I actually do like the look (and the smell) that ballpoints produce, but it's annoying to have to restart the pen when it goes dry.

It was a crappy pen anyway. The blue one worked much better, and I ended up inking most of the comic with it.

Anyway, I ended up improvising a lot of that dialogue, because what I had written down was way too long-winded to fit into those tiny speech bubbles (plus, I wanted Sandy to be a tad more crazed). Hopefully, I didn't create any discontinuities. I did notice a slight anomaly, though.

By omitting a period (something I did on purpose) in the middle, this spat can be interpreted in a much more interesting way.

Although I don't consider myself a Whovian, I still felt this was worth including. I like the Doctor, I just haven't really met him. 

Now, I consider myself pretty good at math. In fact, I'm currently wearing the t-shirt I made for myself when I scored my first 5 on an AP Calculus test. That stated, I am terrified of the equation I put in the title text. Just saying. I wrote the thing, and I'm not sure if that's a close quote or an h''. It really is jibberish.

Dangit. I spelt jibberish wrong. I knew it was with a g... oh well, you can tell what it is, and...I'll pretend I ascribed the incorrect spelling to Jesi's speech deliberately, as part of his speaking style (which occasionally includes appropriate grammatical errors). Everyone will buy it.

Now, I'm...not sure why Fado is doing homework in a kitchen with an active volatile plumbing issue. It may have something to do with the severe deficit of tables in Sandy's house, but even's almost as if the guy who wrote this comic just put him there for his own convenience. (¬_¬)

In any case, you might well note the difference between how Sandy treats Fado and how she treats Jesi. You might also note that, having already explored a couple of fistfuls of Fado's pectorals (that was really weird to say)...Sandy is now slightly less...reserved.
Fado has yet to notice.

I feel an obligation to draw Monday's comic today so I can have it up asap, but I also have an obligation to clean my room today, and one to fix my air conditioner. Obligations have a tendency to make me retreat to the internet and drool. We'll have to wait and see what happens.

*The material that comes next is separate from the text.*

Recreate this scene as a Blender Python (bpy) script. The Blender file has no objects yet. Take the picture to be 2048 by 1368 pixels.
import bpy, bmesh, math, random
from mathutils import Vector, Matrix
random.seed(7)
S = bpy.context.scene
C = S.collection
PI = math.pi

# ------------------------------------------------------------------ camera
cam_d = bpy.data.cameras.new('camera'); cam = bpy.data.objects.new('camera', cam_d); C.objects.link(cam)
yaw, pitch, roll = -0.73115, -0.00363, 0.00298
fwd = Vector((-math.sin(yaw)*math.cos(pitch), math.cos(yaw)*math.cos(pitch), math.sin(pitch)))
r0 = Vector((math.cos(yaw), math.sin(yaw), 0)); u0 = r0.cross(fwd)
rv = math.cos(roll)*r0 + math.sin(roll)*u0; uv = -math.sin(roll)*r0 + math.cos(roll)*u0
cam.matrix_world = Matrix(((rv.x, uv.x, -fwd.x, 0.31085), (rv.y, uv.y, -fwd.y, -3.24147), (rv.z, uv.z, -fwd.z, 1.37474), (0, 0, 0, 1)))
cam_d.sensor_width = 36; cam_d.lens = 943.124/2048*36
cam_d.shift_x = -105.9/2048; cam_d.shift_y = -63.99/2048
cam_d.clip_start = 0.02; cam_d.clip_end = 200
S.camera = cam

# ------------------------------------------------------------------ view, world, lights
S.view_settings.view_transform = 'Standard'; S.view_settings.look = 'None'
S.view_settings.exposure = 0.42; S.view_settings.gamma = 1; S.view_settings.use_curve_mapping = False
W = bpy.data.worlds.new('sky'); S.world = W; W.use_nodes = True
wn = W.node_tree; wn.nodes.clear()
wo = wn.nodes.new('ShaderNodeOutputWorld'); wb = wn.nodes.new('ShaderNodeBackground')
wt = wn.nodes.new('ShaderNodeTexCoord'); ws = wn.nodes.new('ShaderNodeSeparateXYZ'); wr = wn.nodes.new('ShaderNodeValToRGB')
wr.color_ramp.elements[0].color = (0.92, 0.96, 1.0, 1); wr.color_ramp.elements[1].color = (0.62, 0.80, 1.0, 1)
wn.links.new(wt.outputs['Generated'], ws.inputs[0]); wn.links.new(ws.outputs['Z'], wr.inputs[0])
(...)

Sandy: "Jesi! You gotta help me! The pipes, they hate me! You gotta --"
Jesi: "Relax. I'm always here for you."

Jesi: "Say, where's Fenic?"
Sandy: "Doctor. Who cares?"
Jesi: "What? Doctor? Is he okay?"
Sandy: "He's fine. Routine procedure. Don't worry about him. Worry about my dang pipes!"

Jesi: "Oh wow. How did you--? Don't you rent this place? We even supposed to..."
Sandy: "Fix it, and nobody needs to know."

Fado: "Uh, Sandy? Don't mean to interrupt, but I'm stuck again."
Sandy: "One sec, Jesi. Yeah, Fado?"

Fado: "Right here, problem five. I tried it but..."
Sandy: "You have the right idea. Multiply it out first."

Jesi: "Naw. His problem is that he's trying to do math on a pile of jibberish."